Jaguar I-Pace również świetnie skręca. Podsterowność jest minimalna, a nisko położony środek ciężkości powoduje, że auto jedynie delikatnie się wychyla w zakrętach.
Największym ograniczeniem możliwości samochodu są seryjne opony, które głośno sygnalizowały, że stworzono je do spokojnej jazdy. Czy i-Pace zaskoczył? Tak, bardzo pozytywnie, poza jednym aspektem, o którym przeczytacie za chwilę.
Do tego momentu brakowało mi tylko jednej rzeczy - brzmienia.
Wtedy też przeskoczyłem do auta z silnikiem 5.0 V8
Na szczęście polski importer Jaguara postanowił na tor przywieźć również dwa spalinowe modele. Do dyspozycji był F-Pace w wersji SVR oraz F-Type w wersji R. Wspólnym elementem jest oczywiście silnik, czyli pięciolitrowa V8-ka, wspomagana sprężarką mechaniczną.

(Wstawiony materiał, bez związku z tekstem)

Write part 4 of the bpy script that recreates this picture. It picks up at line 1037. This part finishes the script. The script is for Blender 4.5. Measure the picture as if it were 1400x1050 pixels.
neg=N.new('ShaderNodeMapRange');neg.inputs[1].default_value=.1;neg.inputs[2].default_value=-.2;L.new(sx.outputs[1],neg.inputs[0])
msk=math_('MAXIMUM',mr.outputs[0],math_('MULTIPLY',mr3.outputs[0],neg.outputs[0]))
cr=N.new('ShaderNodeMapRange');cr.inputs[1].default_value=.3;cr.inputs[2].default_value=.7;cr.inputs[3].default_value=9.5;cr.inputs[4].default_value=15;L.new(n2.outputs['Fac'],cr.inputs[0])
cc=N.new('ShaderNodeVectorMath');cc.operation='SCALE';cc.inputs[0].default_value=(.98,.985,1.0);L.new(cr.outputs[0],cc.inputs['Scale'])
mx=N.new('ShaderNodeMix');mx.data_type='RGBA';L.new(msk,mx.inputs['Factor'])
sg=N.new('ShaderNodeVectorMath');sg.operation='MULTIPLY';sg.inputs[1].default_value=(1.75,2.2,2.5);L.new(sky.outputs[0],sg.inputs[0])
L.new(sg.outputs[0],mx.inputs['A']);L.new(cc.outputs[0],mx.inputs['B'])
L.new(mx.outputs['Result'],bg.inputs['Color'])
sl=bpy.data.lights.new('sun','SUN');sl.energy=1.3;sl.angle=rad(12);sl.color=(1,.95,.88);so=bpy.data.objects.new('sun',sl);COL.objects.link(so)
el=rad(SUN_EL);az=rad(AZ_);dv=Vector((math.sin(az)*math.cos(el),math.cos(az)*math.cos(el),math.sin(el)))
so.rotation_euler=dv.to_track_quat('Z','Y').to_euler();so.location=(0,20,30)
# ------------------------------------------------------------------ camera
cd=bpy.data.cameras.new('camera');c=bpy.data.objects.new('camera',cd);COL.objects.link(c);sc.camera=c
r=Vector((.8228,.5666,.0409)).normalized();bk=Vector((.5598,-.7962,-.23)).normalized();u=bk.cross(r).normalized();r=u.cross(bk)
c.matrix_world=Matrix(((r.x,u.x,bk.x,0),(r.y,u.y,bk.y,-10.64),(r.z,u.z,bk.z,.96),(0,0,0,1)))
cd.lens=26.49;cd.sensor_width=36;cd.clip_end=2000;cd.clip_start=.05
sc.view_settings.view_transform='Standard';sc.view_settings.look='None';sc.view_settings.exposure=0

Na pierwszy przejazd wybrałem model F-Pace SVR, aby mieć bezpośrednie porównanie z elektrycznym crossoverem. Już sam dźwięk silnika podczas ruszania wygenerował więcej endorfin, niż całe okrążenie toru za kierownicą modelu i-Pace.
Jakkolwiek źle to nie zabrzmi, to muszę przyznać, że to właśnie ścieżka dźwiękowa jest największą zaletą tego SUV-a. Już pierwsze hamowanie i próba złożenia się w zakręt obnażyła ogromną podsterowność F-Pace'a SVR.
Mimo, że jego waga jest minimalnie mniejsza od modelu i-Pace, to wyżej położony środek ciężkości oraz inny balans masy powoduje, że to auto bardzo nie lubi agresywnej jazdy po zakrętach. Zarówno podczas składania się w łuk jak i na wyjściu, podsterowność jest obecna a każde muśnięcie pedału przyśpieszenia tylko ją potęguje.
Znacznie lepiej wypadł pod tym względem Jaguar F-Type R. Oczywiście, najmniejszy z cywilnych Jaguarów był też najszybszy w całym tym zestawieniu.
Dobre pół tony masy własnej mniej to ogromna różnica zarówno dla układu hamulcowego jak i dla opon. A napęd tylko na tylne koła, mimo aktywnej elektroniki, daje znacznie więcej radości z jazdy. Tutaj każdy zakręt był przygodą i doskonałą zabawą zarówno w wersji coupe, jak i w cabrio.
Co ciekawe, w warunkach "wyścigowych" zasięg modeli benzynowych był tylko nieznacznie większy od modelu elektrycznego. Oczywiście czas tankowania i ładowania na torze to dwie różne bajki, niemniej warto mieć to na uwadze.
Znalazłem tutaj jedną dużą wadę. A w zasadzie to ją poczułem
Wszystkie trzy Jaguary miały jeden wspólny element, który zdecydowanie wymaga poprawy. To świetnie wyglądające fotele Performance.
Jeżeli macie 190 centymetrów wzrostu (lub więcej) okaże się, że ich oparcie, zintegrowane z zagłówkiem, jest po prostu zbyt krótkie. Nie dość, że na wysokości moich ramion fotel się zwężał przechodząc w zagłówek, to jeszcze ten kończył się w miejscu mojej głowy, gdzie powinien się zaczynać.
Przez taką konstrukcję fotela, żadna wyższa osoba nie będzie w stanie zająć optymalnej pozycji za kierownicą zarówno na torze jak i na ulicy. Również o komforcie jazdy podczas dłuższej podróży nawet nie ma co wspominać.
Jaguar jasno sygnalizuje, że przyszłość tej marki jest w pełni elektryczna
Nacisk stawiany na Formułę E to tylko zalążek rewolucji, która nas tutaj czeka. Brytyjska marka pracuje nad całkowicie nowymi autami na prąd, które wyprą w ciągu najbliższych lat wszystkie spalinowe modele. Silnik 5.0 V8, choć cudowny, odchodzi na emeryturę, a zastąpią go już tylko i wyłącznie kilowatogodziny w akumulatorze i kilowaty w silnikach elektrycznych.